Tim Ryan, tryan@wolfrivermedia.com
The Shawano Redevelopment Authority met Friday to discuss its plans for a public workshop Tuesday at City Hall, where officials are hoping to assuage concerns and address what they fear is misinformation about the RDA’s blight redevelopment district.
Some property owners have already expressed their views during the public comment portions of recent city meetings, but without the give-and-take necessary to address all of the individual questions.
“This will be a non-controversial way of having those discussions with the public,” Assistant City Administrator Eddie Sheppard said.
Sheppard said there are still “hurt feelings” about why some properties are considered blighted, what the blight designation means and the statutory requirements that went into the creation of the district.
“There are a lot of the comments we’ve heard, we’d love to just stand up and explain, but we didn’t have that format,” Sheppard said.
Tuesday’s workshop, scheduled from 5:30-7 p.m. at City Hall, 127 S. Sawyer St., is designed give property owners and others an opportunity to get specific questions answered directly from RDA and city staff.
The workshop will feature maps, visual displays and an outline of the RDA action plan.
Four tables will be set up where RDA members will field questions about the blight definition and statutory requirements of the district, the goals and objectives of the RDA action plan, RDA redevelopment priorities within the district and future goals of the district.

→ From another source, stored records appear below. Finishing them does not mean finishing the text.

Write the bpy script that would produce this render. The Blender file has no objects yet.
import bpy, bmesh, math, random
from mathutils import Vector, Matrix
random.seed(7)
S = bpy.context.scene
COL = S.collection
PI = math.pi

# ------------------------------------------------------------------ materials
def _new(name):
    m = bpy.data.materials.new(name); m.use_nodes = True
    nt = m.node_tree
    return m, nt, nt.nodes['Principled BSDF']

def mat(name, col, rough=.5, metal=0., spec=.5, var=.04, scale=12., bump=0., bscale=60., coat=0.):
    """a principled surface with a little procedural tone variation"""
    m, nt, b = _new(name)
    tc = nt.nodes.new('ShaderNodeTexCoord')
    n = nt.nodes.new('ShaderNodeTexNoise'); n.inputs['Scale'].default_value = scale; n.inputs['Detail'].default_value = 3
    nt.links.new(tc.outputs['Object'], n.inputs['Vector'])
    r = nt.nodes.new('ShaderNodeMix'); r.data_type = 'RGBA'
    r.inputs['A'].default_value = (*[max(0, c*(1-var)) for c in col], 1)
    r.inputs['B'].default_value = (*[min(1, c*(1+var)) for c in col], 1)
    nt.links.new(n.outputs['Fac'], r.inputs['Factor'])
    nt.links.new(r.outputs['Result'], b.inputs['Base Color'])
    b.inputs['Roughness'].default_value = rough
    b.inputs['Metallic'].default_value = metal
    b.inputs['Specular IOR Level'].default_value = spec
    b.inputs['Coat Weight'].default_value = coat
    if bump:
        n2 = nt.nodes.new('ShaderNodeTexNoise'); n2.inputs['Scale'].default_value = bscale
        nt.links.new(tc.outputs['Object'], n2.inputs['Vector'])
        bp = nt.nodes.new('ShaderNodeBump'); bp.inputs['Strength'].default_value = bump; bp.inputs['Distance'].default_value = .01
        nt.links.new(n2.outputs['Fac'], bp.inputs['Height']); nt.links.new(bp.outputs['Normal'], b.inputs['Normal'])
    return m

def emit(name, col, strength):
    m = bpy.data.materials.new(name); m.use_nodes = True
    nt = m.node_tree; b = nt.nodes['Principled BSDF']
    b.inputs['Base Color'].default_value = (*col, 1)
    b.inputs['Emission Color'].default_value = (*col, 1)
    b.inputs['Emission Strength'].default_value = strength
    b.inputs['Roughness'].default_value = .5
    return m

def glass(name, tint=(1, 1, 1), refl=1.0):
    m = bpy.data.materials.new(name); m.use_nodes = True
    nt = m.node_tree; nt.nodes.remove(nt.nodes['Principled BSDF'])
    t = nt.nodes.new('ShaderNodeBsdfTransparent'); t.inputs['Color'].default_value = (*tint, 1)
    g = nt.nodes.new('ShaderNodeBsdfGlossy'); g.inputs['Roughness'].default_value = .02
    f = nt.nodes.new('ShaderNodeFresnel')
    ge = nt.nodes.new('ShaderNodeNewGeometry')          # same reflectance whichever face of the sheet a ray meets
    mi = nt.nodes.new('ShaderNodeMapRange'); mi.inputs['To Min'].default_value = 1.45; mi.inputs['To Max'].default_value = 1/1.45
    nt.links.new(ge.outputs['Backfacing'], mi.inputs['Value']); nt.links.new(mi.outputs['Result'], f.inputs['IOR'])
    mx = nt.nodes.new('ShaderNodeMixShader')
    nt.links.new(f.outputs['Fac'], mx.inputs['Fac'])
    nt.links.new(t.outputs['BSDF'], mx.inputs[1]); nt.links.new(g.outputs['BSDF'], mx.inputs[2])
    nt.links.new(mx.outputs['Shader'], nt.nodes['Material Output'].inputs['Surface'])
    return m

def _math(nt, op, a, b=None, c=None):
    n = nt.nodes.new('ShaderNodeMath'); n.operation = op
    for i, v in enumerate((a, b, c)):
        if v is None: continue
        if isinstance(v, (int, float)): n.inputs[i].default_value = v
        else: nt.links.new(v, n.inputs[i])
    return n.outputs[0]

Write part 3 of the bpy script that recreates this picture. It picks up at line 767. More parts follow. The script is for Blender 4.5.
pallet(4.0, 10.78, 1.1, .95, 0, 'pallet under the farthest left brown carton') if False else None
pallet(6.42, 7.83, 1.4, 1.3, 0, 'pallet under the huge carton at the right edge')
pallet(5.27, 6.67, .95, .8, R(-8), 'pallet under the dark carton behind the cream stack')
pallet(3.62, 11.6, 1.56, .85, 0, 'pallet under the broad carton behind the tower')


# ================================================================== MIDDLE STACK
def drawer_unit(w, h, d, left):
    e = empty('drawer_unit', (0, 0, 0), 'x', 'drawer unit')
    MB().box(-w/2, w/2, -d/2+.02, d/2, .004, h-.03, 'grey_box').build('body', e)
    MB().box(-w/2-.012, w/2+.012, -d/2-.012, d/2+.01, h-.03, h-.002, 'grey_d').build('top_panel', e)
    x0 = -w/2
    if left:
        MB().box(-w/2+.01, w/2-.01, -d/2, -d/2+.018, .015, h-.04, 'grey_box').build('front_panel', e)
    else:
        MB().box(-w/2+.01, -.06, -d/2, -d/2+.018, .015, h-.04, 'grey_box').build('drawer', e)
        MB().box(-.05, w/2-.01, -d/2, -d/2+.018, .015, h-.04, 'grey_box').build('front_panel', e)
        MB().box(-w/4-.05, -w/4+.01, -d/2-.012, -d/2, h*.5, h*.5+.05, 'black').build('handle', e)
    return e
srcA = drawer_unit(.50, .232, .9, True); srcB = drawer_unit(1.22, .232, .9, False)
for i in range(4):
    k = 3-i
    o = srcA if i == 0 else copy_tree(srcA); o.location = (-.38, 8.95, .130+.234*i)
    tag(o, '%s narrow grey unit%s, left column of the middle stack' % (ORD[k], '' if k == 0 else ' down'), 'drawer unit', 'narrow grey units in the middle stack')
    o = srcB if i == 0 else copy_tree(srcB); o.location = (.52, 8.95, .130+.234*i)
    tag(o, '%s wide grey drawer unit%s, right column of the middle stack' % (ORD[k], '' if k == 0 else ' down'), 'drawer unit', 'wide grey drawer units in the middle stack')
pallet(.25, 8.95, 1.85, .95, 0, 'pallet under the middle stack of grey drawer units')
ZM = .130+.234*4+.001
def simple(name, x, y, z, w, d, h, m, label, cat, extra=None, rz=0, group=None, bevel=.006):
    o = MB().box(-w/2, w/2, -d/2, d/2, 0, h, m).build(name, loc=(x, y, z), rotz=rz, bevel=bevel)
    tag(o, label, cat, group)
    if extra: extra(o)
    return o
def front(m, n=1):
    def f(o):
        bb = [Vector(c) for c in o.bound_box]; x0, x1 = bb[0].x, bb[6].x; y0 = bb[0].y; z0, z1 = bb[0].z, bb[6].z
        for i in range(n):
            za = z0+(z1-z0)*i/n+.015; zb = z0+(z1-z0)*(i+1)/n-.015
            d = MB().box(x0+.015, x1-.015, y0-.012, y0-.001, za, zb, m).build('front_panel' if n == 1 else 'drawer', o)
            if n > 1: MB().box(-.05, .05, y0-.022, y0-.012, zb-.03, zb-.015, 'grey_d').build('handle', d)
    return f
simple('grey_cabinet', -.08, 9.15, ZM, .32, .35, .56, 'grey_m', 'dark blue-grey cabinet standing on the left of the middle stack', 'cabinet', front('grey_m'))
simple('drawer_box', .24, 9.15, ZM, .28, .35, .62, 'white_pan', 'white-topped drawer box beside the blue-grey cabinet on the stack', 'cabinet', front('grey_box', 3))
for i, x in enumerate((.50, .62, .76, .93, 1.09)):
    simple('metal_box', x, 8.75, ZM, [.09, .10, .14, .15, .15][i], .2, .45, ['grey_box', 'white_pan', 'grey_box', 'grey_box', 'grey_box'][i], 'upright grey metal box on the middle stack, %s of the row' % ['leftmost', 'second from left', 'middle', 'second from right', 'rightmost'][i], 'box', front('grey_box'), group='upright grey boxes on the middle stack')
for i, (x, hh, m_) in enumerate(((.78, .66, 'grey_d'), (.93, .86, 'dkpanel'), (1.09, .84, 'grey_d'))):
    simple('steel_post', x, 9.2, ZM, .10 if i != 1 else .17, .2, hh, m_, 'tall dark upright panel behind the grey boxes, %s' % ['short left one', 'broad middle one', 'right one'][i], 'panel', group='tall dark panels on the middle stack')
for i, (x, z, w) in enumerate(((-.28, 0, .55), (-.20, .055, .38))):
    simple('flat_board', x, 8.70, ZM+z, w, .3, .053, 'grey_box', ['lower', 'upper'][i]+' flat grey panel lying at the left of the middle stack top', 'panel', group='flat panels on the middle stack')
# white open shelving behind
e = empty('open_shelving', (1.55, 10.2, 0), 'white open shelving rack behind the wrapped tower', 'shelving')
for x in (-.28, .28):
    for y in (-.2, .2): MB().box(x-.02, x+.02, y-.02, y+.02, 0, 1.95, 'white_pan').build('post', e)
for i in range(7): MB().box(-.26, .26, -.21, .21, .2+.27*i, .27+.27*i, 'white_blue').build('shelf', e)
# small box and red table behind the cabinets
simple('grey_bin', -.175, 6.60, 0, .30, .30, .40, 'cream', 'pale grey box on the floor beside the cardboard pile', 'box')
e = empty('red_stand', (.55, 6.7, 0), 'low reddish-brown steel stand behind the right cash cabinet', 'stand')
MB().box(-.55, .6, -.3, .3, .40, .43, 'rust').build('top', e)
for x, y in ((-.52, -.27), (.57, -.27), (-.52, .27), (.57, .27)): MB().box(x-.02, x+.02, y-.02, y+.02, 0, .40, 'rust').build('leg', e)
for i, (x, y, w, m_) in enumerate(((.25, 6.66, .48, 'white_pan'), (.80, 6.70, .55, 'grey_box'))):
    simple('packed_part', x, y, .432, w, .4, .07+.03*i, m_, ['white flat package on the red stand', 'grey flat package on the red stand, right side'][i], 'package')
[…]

“Hopefully we’ll gather a lot of good information and help people understand the plan,” Sheppard said.
Ultimately, Sheppard said, the goal of the district is “to assist in encouraging redevelopment.”
RDA Chair Amanda Sheppard said she was looking forward to clarifying any misunderstandings.
“I would just like the opportunity to correct any misinformation that arises,” she said. “I don’t think that’s helpful for anyone.”
One nagging issue the RDA will have to address is the idea that property owners within the district will have their properties included on a so-called list of blighted properties.
“There seems to be an overriding concern about being put on the list,” said RDA member Dave Kerber, even though, he said, most of the properties were already in a blight elimination district.
The RDA district roughly follows the contours of Tax Incremental Finance districts already designated for blight elimination along Main Street from the Wolf River bridge on the north to Wescott Avenue on the south, and along Green Bay Street from Main Street on the west to Rusch Road on the east.
“First of all, they have to realize they were already in a blighted district,” Kerber said, “but they want to know how they get off the list.”
Technically, however, there is no list to get off of, Eddie Sheppard said.
“The list doesn’t exist as something we maintain,” he said. “The district is the list.”
The RDA is hoping to ease that confusion by eliminating specific blight designations in its project plan, which would focus instead on redevelopment priorities within the district.